The movie, which opened Friday, was done in motion capture, a procedure in which actors’ bodies are covered with dots of tape. A computer uses the dots to create a representation of an object, in this case an ape. Because the actors weren’t restricted by bulky ape costumes, they were able to move much more freely, including running, jumping and, as the script required, tumbling to the ground.

“I went into this not really knowing anything about what motion capture was,” he said. “I was the most nervous I’ve ever been. I was petrified the first day.”

He quickly learned that there’s nothing phoned-in about this deeply technological form.

“When you see us quadrupeding together across a prison yard to get away from bullets, that’s exactly what we’re doing. In that location, too,” he said. “It’s not like we were in some studio with green screen, reacting to something that wasn’t there.”

When a scene shot in snowbound British Columbia looks like it was cold, it was cold, he said, and when it looks like they were in pain, they were in pain. Playing the ape characters had to become so secondary that they could focus on the emotion of the scene.

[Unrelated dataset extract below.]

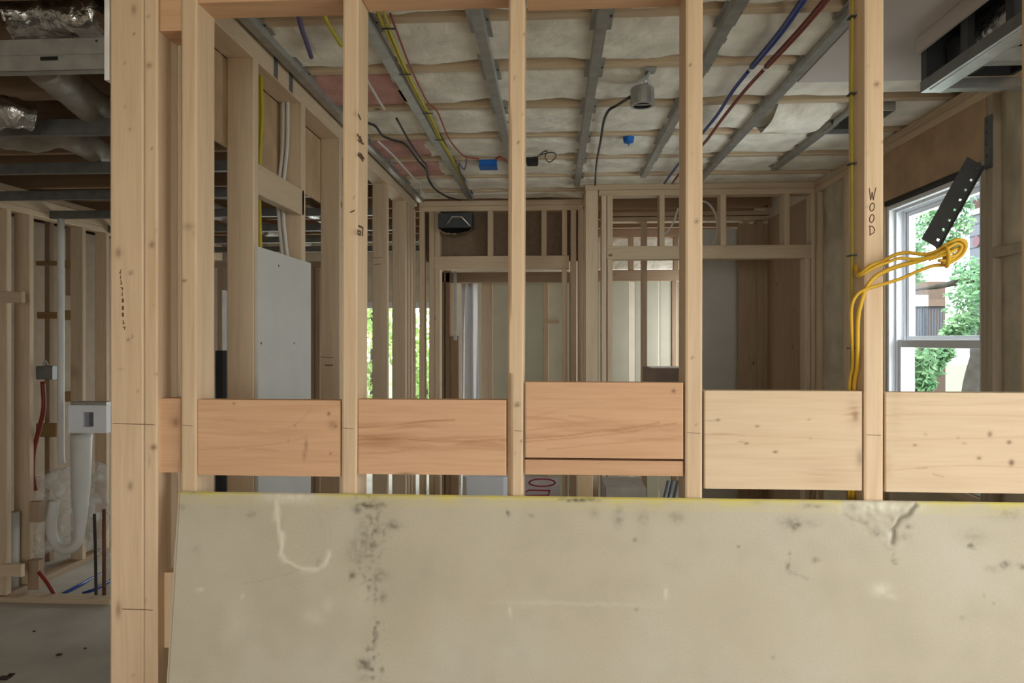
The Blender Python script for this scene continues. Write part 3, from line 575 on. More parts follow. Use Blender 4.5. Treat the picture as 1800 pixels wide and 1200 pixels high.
# white covered tub and marked drywall scrap low behind the partition
p = W(812, 838, 4.4); q = W(893, 870, 4.4)
box('covered_box', None, p.x, q.x, 4.40, 4.75, .0, p.z, WHITE, r=.03, label='white covered box standing low before the door opening', cat='box')
p = W(912, 838, 4.5); q = W(984, 870, 4.5)
sg = box('drywall_scrap', None, p.x, q.x, 4.50, 4.513, 0, p.z, plain('scrap_paper', (.50, .42, .41), .9), r=.001, label='pinkish drywall scrap with red marker figures', cat='drywall')
strokes('marker_writing', sg, [fl_(ell(953, 848, 23, 6.5), 4.4995), fl_([(925, 864), (930, 861), (966, 862), (964, 870), (925, 871)], 4.4995)], REDINK, (0, -1, 0), .009, label='red marker figures')
p = W(1014, 836, 3.9); q = W(1042, 870, 3.9)
box('lumber_offcut', None, p.x, q.x, 3.9, 3.938, 0, p.z, PINE['z'], label='short upright pine offcut glimpsed below the blocking strip', cat='lumber')
p = W(1058, 838, 4.3); q = W(1124, 870, 4.3)
box('cardboard_box', None, p.x, q.x, 4.0, 4.3, 0, p.z, plain('board_grey', (.36, .31, .26), .9), label='grey-brown carton below the blocking strip', cat='box')
mb = MB()
gp = empty('pipe_bundle', W(1180, 1000, 3.6), 'bundle of grey-blue pipes leaning behind the partition', 'pipes')
for i, (x0, x1) in enumerate(((1166, 1176), (1175, 1184), (1184, 1194))):
    tube('pipe', gp, [W(x0 - 62, 1155, 3.46), W(x1, 845, 3.7)], .012, STEELG)
# shelf box in the closet
p = W(1140, 647, 4.95); q = W(1212, 665, 4.95)
box('shelf_box', None, p.x, T(1212) * 4.95, 4.95, 5.25, 1.1, p.z, plain('shelf_brown', (.22, .16, .12), .8), label='brown box with pale top inside the closet', cat='box')
box('paper_sheet', None, p.x + .02, T(1210) * 4.95, 4.97, 5.24, p.z + .0005, p.z + .004, WHITE, r=.001, label='white paper lying on the brown closet box', cat='paper')

tube('cable', None, [W(1230, 352, 4.7), W(1246, 358, 4.7), W(1258, 378, 4.7), W(1261, 405, 4.7), W(1255, 426, 4.72), W(1248, 440, 4.75)], .007, WHTC, label='white cable loop hanging inside the closet opening', cat='cable')
tube('cable', None, [W(1192, 366, 4.7), W(1185, 388, 4.7), W(1176, 404, 4.7), W(1167, 413, 4.7)], .006, WHTC, label='white cable slanting behind the second cripple stud', cat='cable')
# ---- right wall with the window
wr = struct('wall_right', (XR, 3.0, 0), 'outer wall on the right with window opening and foam filled bays', 'wall')
Y0, Y1 = 2.745, 3.52; ZW0, ZW1 = CZ - .60, CZ + .672; XO = XR + .14
box('top_plate', wr, XR, XO, YB, YC + .08, ZP + .038, ZJ - .002, STUD['y']); box('top_plate', wr, XR, XO, YB, YC + .08, ZP, ZP + .037, STUD['y'])
box('rim_board', wr, XO, XO + .03, 1.70, 4.52, ZP, ZJ + .26, STUD['y'])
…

Zahn wore 51 dots on his face so the computer could convert his expressions to the face it was generating for his character. Zahn has a special gift as an actor with his soulful, expressive eyes, which allows him to speak volumes with a gaze. He was able to add that element to the character because “the camera is always recording you, at all times. Those dots on your face really record every movement and they can incorporate that. You can see even the tiniest expression through all that technology, every blink, every moment when I looked away.”

Although Zahn studied acting at Harvard and has spoken in movies as a pig, cat, shark, bear, chicken and dinosaur, prepared him for this role, he said.